• _Supplied entries_:
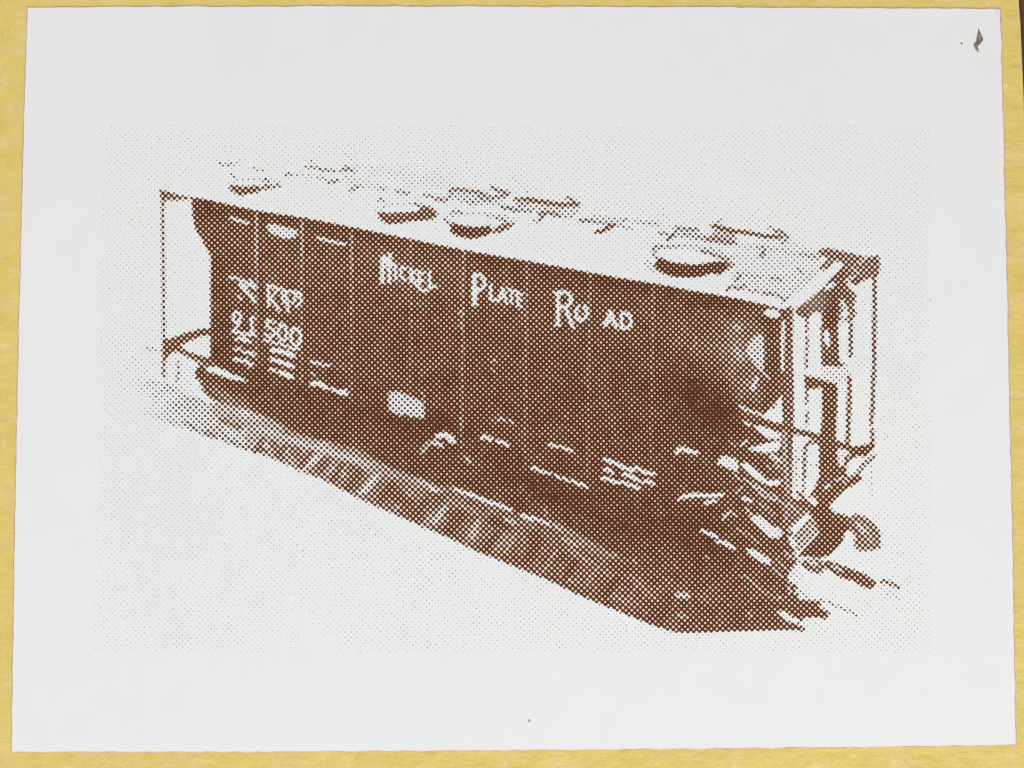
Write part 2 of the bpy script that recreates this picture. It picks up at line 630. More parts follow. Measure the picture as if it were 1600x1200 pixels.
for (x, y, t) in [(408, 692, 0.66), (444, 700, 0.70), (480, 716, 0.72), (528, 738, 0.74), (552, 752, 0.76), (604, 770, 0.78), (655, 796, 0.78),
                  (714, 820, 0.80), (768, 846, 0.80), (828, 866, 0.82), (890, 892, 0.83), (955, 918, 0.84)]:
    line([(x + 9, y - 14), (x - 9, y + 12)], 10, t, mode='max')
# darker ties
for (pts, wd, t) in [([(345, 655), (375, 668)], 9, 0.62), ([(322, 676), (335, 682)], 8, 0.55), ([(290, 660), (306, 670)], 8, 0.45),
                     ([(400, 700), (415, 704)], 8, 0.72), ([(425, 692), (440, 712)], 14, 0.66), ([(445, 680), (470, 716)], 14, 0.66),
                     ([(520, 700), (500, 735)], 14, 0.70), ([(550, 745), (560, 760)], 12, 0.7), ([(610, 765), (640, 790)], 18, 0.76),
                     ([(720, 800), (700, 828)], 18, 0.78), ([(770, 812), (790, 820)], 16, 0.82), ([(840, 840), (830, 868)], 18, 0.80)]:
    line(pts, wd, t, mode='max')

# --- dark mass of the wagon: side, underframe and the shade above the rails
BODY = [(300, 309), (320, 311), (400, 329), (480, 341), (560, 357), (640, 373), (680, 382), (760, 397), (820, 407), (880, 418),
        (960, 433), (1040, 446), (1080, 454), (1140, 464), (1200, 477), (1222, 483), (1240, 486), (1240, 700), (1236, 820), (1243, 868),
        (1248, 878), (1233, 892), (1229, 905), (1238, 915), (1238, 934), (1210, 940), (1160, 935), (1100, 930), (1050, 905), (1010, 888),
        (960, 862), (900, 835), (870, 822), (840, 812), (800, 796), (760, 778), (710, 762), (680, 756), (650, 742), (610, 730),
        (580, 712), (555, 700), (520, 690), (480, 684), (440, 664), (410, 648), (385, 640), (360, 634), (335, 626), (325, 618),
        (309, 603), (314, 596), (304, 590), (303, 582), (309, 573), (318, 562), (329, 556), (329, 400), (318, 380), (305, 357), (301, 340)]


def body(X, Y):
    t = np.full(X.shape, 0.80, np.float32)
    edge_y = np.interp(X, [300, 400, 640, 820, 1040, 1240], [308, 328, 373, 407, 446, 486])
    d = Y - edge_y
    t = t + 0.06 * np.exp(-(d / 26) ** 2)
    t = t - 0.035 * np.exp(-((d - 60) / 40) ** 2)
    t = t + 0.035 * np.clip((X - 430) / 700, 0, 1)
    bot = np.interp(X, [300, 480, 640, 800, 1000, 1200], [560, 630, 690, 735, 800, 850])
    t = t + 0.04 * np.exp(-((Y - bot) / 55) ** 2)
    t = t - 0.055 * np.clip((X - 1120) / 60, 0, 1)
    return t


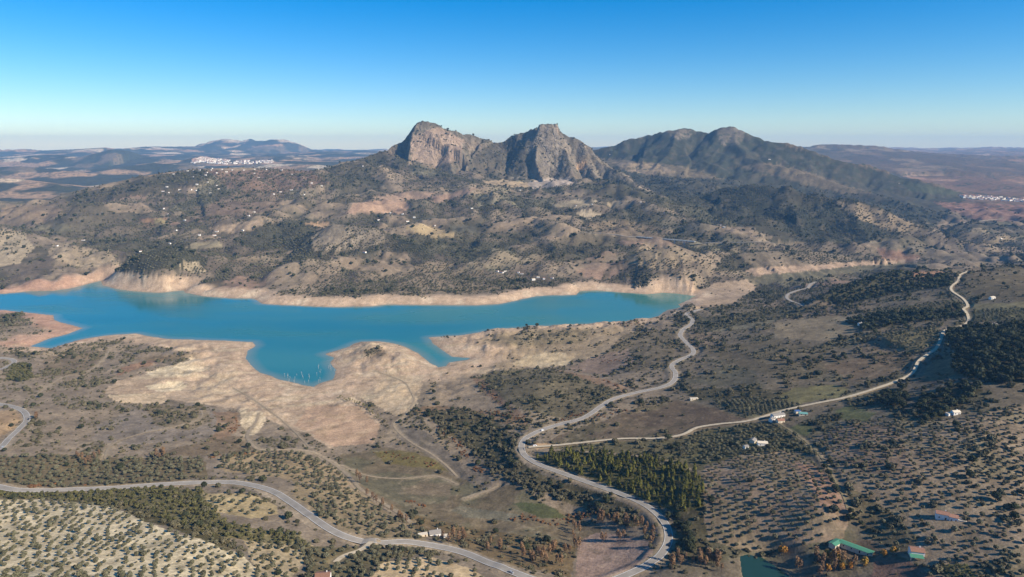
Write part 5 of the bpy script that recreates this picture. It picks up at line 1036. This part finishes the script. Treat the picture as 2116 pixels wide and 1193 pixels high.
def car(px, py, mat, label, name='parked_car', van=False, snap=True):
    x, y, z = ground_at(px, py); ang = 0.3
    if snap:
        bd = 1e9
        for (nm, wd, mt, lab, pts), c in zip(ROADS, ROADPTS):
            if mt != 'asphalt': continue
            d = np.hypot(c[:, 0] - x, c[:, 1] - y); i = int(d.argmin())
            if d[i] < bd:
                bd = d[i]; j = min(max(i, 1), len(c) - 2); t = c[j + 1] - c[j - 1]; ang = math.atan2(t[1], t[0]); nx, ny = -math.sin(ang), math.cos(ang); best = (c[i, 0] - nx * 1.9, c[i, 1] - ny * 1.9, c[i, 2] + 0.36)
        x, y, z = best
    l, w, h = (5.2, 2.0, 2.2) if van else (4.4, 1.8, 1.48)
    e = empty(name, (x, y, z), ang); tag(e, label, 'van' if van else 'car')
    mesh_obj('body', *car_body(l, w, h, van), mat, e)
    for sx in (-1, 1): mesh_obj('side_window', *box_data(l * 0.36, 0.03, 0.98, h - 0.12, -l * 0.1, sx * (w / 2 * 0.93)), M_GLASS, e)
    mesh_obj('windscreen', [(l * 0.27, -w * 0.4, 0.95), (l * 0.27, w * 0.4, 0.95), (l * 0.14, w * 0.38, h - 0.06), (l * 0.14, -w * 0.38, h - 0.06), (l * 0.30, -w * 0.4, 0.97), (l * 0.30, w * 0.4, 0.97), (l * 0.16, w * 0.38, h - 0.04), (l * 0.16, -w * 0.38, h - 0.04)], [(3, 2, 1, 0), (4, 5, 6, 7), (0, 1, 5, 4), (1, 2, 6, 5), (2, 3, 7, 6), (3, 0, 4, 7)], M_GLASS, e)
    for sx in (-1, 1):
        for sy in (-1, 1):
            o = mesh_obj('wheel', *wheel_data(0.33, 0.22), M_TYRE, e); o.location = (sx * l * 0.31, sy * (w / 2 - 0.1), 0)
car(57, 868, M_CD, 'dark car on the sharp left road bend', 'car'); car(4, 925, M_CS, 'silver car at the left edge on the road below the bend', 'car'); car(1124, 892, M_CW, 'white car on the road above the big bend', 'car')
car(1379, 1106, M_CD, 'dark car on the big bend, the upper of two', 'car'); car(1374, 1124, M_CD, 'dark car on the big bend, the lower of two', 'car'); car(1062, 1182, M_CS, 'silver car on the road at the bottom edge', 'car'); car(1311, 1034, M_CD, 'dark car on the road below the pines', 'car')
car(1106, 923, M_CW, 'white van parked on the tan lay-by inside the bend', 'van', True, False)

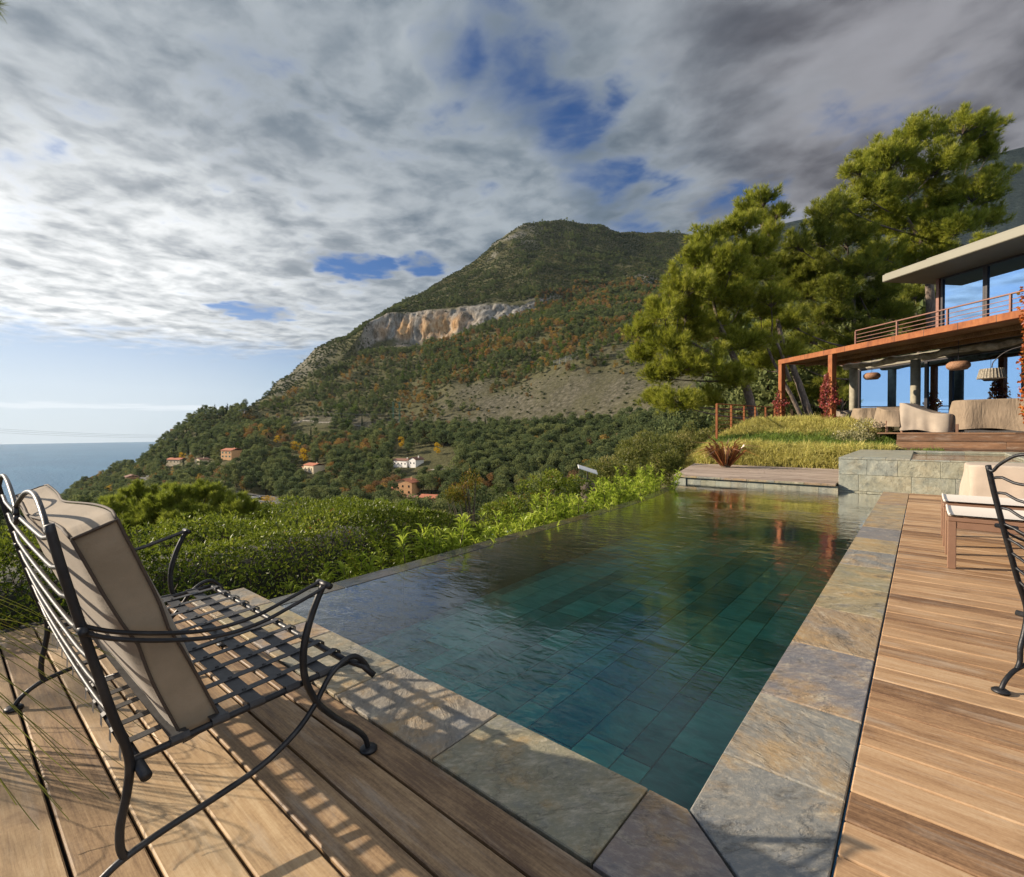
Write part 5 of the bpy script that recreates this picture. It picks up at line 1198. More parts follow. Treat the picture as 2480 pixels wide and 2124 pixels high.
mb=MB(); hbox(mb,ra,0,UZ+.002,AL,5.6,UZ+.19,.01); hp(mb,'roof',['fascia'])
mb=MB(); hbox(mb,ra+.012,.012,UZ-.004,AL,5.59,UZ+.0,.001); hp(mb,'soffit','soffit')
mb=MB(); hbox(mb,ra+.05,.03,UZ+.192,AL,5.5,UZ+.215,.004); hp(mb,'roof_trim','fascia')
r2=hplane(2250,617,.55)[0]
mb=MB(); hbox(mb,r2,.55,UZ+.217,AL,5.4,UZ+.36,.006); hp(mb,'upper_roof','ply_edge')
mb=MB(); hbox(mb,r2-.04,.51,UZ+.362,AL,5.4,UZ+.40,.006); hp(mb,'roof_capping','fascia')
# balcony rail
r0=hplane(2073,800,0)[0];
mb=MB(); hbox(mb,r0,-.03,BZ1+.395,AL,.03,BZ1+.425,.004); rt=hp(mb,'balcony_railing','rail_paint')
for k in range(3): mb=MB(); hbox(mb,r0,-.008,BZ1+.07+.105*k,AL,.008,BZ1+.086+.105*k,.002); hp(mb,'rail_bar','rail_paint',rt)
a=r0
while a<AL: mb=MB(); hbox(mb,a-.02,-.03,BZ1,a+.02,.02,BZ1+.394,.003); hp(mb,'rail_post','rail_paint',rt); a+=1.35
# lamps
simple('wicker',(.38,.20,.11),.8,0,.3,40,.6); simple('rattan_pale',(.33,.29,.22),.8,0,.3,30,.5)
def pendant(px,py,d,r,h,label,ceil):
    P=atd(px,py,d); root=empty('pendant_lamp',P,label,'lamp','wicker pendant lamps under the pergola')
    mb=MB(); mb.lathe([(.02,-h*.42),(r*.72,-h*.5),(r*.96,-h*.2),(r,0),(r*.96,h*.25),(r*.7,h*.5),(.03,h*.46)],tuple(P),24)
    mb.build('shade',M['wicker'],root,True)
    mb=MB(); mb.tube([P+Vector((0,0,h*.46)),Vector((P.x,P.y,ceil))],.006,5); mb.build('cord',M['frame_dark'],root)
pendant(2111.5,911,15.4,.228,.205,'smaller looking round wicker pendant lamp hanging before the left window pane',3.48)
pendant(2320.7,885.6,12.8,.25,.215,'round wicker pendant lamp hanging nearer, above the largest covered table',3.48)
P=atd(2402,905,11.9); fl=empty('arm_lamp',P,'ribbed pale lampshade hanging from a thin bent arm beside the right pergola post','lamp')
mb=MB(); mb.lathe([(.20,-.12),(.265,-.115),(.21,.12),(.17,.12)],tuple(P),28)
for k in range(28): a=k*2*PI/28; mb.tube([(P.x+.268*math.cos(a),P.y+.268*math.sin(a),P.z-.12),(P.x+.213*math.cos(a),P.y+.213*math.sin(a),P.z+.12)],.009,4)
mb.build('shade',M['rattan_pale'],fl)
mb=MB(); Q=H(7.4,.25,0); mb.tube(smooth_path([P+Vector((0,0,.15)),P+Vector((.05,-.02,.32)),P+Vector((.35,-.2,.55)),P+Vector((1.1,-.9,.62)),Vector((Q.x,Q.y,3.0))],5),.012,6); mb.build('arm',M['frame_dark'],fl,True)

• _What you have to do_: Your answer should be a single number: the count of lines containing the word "picture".

• _Response_: 3